* Begin Supplied records *
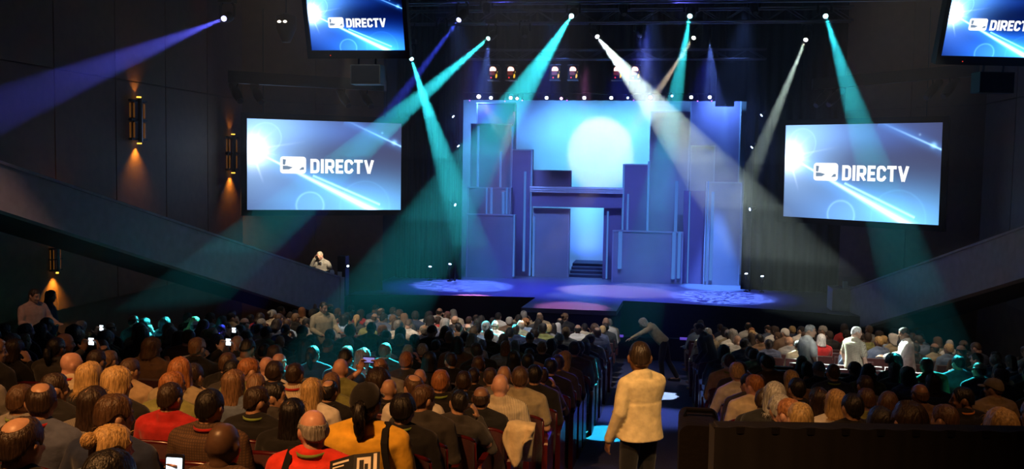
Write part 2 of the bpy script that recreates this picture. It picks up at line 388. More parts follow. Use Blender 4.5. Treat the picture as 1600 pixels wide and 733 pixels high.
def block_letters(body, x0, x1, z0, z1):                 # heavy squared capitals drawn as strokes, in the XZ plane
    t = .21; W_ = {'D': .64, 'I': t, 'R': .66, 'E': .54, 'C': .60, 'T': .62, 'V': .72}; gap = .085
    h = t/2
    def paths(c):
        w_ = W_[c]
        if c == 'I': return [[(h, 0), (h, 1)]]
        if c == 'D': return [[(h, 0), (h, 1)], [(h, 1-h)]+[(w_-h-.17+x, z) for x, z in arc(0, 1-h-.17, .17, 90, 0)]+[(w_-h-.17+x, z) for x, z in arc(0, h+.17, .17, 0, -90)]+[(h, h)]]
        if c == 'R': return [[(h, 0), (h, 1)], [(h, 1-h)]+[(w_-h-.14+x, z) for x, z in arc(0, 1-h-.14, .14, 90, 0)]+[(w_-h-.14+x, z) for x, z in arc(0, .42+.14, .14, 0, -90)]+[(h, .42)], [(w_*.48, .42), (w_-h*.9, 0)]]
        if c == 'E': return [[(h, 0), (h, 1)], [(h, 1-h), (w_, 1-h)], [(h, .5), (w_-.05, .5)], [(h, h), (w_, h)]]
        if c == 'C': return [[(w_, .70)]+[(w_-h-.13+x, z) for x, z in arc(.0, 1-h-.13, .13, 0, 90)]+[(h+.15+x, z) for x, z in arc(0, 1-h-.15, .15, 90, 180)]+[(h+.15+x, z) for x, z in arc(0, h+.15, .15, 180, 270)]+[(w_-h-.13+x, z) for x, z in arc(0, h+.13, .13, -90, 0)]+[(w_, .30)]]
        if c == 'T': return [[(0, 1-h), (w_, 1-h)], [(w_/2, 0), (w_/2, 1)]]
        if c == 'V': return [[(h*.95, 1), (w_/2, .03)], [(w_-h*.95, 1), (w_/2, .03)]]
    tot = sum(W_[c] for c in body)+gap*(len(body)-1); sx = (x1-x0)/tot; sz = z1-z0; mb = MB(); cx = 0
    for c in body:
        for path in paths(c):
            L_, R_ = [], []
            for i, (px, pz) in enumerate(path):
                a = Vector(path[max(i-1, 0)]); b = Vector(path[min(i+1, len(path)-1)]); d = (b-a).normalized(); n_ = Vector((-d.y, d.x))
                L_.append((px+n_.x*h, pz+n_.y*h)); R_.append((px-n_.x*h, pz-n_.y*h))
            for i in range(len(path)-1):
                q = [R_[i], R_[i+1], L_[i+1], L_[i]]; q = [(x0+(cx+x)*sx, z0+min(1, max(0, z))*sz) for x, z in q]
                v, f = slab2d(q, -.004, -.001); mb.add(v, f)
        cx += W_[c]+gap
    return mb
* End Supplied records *
* Begin Supplied records *
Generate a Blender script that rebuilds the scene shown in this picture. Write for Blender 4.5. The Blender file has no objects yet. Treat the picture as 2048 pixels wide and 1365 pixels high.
* End Supplied records *
* Begin Supplied records *
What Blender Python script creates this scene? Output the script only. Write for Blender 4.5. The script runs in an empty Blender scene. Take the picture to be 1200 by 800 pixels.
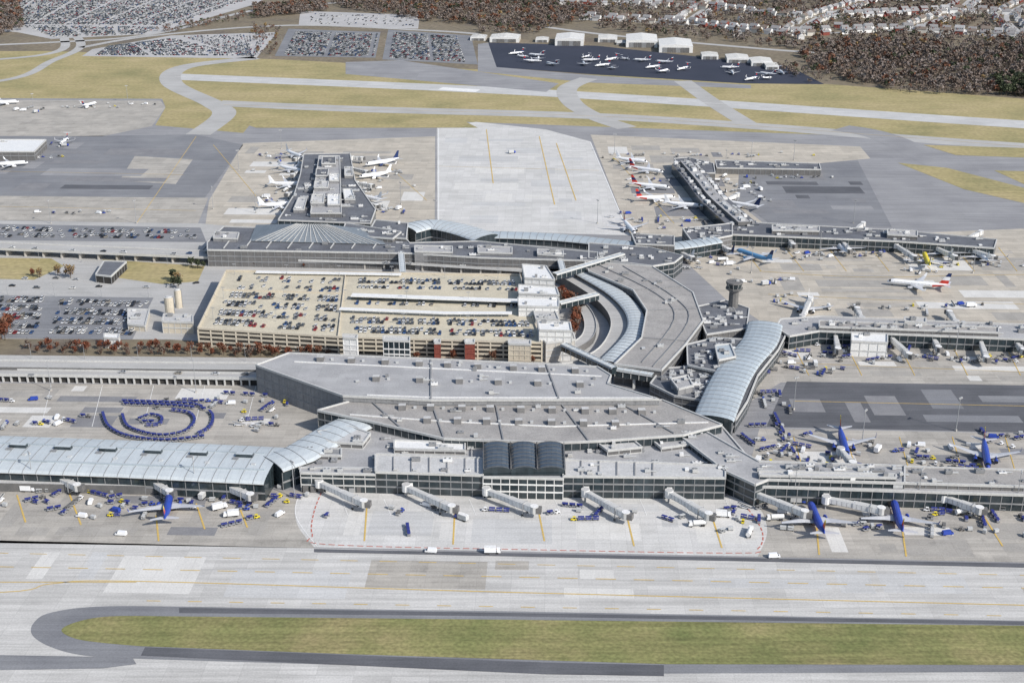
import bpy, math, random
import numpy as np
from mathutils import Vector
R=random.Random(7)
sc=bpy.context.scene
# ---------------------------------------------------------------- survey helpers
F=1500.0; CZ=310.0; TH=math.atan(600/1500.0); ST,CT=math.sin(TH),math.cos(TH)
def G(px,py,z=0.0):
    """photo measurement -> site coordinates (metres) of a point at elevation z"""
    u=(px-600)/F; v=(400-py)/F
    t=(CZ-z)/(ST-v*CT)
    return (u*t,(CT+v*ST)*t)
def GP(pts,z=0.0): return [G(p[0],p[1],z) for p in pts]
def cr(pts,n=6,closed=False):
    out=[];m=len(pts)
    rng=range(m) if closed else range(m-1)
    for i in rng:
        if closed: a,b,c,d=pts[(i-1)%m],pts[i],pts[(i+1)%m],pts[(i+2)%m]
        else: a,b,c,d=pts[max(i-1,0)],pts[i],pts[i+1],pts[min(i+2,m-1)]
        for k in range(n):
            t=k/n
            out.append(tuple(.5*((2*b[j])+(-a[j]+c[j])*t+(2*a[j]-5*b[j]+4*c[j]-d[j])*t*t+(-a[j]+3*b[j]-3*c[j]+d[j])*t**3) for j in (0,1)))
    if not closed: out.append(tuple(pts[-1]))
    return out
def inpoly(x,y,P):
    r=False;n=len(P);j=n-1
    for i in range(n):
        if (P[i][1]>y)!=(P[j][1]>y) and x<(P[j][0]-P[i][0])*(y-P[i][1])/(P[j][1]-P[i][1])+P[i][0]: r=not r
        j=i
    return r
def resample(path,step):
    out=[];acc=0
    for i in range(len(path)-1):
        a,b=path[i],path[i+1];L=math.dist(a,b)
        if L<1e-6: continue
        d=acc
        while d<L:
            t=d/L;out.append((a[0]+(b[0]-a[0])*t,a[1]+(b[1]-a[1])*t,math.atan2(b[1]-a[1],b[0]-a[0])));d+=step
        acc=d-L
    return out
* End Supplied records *
Copy out each line of the material that holds the word "script".

Write part 2 of the bpy script that recreates this picture. It picks up at line 388. More parts follow. Use Blender 4.5. Treat the picture as 1600 pixels wide and 733 pixels high.
Generate a Blender script that rebuilds the scene shown in this picture. Write for Blender 4.5. The Blender file has no objects yet. Treat the picture as 2048 pixels wide and 1365 pixels high.
What Blender Python script creates this scene? Output the script only. Write for Blender 4.5. The script runs in an empty Blender scene. Take the picture to be 1200 by 800 pixels.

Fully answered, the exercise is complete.